Show that exists maximum of $A_x=\{m\in \mathbb{Z}: m\le x\} $

Question

For every $x \in\mathbb{R}$, we define $A_x=\{m\in \mathbb{Z}: m\le x\} $. What i have done thus far is show that $A_x\neq\emptyset$, because if $x\in\mathbb{Z}, A_x=\{x\}$ and as $A_x\subset\mathbb{R}$ and it is bounded above by $x$, so by the Supremum axiom, $A_x$ has a supremum that i called $s$. But i don't know how to show that $s$ is in $A_x$. Any suggestions?

Answer 1

You haven't quite shown that $A_x$ is non-empty in the case that $x$ is not an integer, since in this case $x\notin A_x$. However, for this problem, since the integers are spread apart (so they are discrete), you don't need to use the supremum axiom.

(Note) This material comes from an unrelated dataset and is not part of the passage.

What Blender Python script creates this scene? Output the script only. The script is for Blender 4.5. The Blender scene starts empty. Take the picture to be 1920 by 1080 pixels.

Pick some arbitrary $x\in \mathbb R$.

1. Can you show that there is some integer $n$ such that $x-1 <n\le x$?
2. Can you show that this $n$ is the supremum? (Hint: what can you say about $n+1$?)

Answer 2

I think i prove that $A_x\neq\emptyset$(I use this: "Suppose that $y-x \ge 1$. Prove that there is an integer $k$ such that $x \lt k \lt y$."): "Let $l$ be the largest integer such that $l\le x-\epsilon, \forall\epsilon\ge 1$. Since l is the greatest integer less than or equal to $x-\epsilon$, then $l+1$ must be greater than $x-\epsilon$. So $x-\epsilon \lt l+1$. Since $x-(x-\epsilon) \ge 1$, $x \ge 1+(x-\epsilon)$. Since $l \le x-\epsilon$, then $l+1 \le (x-\epsilon)+1$. Combining these three statements gives:$x-\epsilon \lt l+1 \le (x-\epsilon)+1 \le x$. Therefore $l+1$ is an integer between $x-\epsilon$ and $x$." And it is bounded above by $x$, so it exists supremum, it's correct?